Jack still go royally screwed, though.
Kid said…
Well, if Dr Doom was a handsome guy under the mask with only a small scar on his cheek or chin, then why did Jack draw him with clearly visible scars around his eyes in close-ups of his masked face?

Jack was clearly a 'revisionist' when it came to certain aspects of Marvel history.
Booksteve said…
People always forget, too, that no matter WHAT Victor's face looked like under the bandages, by the time he put the still steaming hot metal mask on it straight out of the forge, it was going to be pretty much of a mess!
Jack Bertram said…
Back in 1970 Jack Kirby said that it was his concept that Dr. Doom had a handsome face with just a scar. That was his own personal vision, but not the way it was carried out in the Marvel Universe. That was at the 1970 San Diego Comic Con.
Kid said…
But that was in 1970. Doom first appeared in the early '60s, where his origin depicted him with heavily bandaged head after the lab explosion. Not something he'd have needed for only a small scar. And Jack's close-ups of Doom's masked face always showed heavy scarring around the eyes.

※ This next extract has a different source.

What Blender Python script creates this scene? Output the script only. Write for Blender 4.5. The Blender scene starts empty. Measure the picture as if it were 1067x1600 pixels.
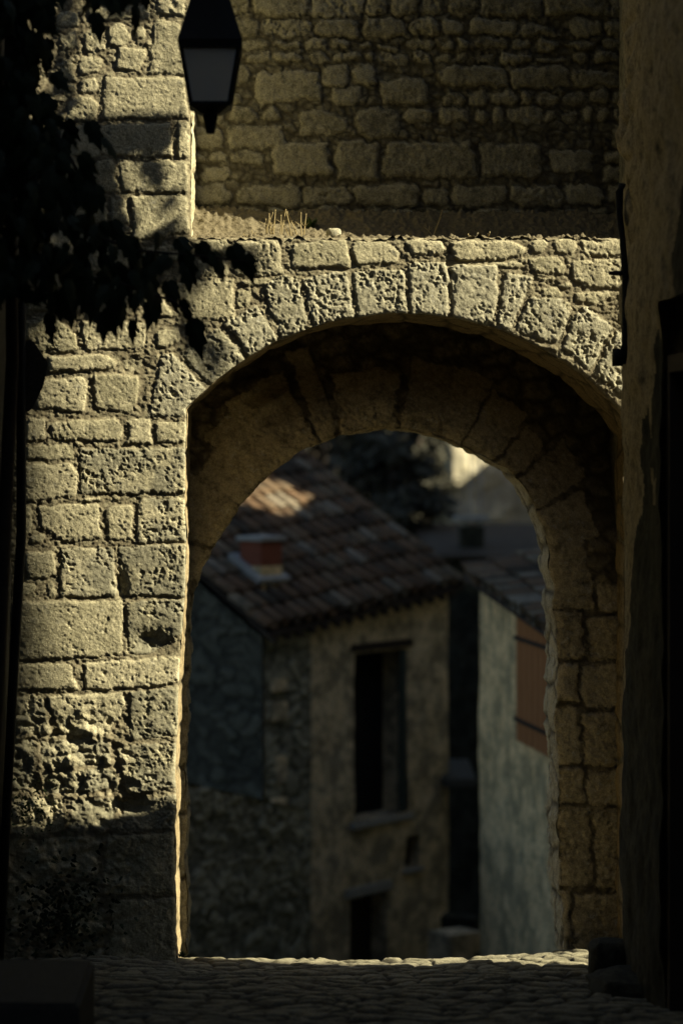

Doom only having a small scar was clearly a later development in Jack's 'vision' of the character, not as he (and Stan) had originally envisaged.
JediJones said…
John Byrne appears to have nevertheless used Kirby's idea in his retelling of Doom's origin in 1985's Fantastic Four #278. In it, Doom is shown to have "a single scar running down the side of his face from left eye down to his chin" after the accident. Nevertheless, the part about the hot iron mask damaging his face further remains in the story.